Selling Power Magazine Article

Get Your Stalled Deal Back on Track
Selling Power Editors

In sales, there are generally three signs that a deal is headed south. The first sign is frequent or prolonged delays. If you’re being deferred to other decision makers or denied access, you’re in the delay zone. The second sign is a shift in information or key players.  Are you suddenly being introduced to new executives, requirements, or caveats? The third and very obvious sign that your deal is going nowhere is a flatline in communication. If there is suddenly no connection or response from contacts, you’re definitely on the ropes.

If and when any of the above signs crop up, don’t panic. Instead, admit it and deal with the problem head on. Bring your team together and determine where things got off track. Generally, a deal gets stuck due to one of four reasons:

1. Factors beyond your contact’s control impacted the deal (e.g., a budget freeze, job changes, etc.).

2. No opportunity ever existed and soliciting RFPs was simply corporate protocol.

3. The prospect believes your solution is a poor fit but hasn’t yet said so directly.

4. Your solution is a good fit, but the prospect has concerns about some aspect of the deal (e.g., your team, process, or resources).

If the deal is stuck because of the first two possibilities, your best bet might be to cut your losses and walk away. If this is a solvable problem, however, you have some options:

1. Recruit more people from the prospect’s side. This can add energy to your campaign and lend support to your approach.

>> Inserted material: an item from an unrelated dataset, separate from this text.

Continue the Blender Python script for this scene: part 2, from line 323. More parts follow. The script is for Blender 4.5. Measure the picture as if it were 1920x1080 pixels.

2. Reconsider the problem and stakeholders. Did you accurately define the problem up front?

3. Consider how you might better align with your prospect. Too much change proposed is scary to prospects, but proposing a deal with too little impact will not help you gain support, either.

4. Find out if you can resubmit a business case. If the return on investment from the business case is not compelling, go back to the drawing board and reexamine.

5. Trade out some of the people on your team. If you have reason to believe the prospect dislikes or mistrusts someone on your team, send in a sub. Trust and likability are critical to a successful close.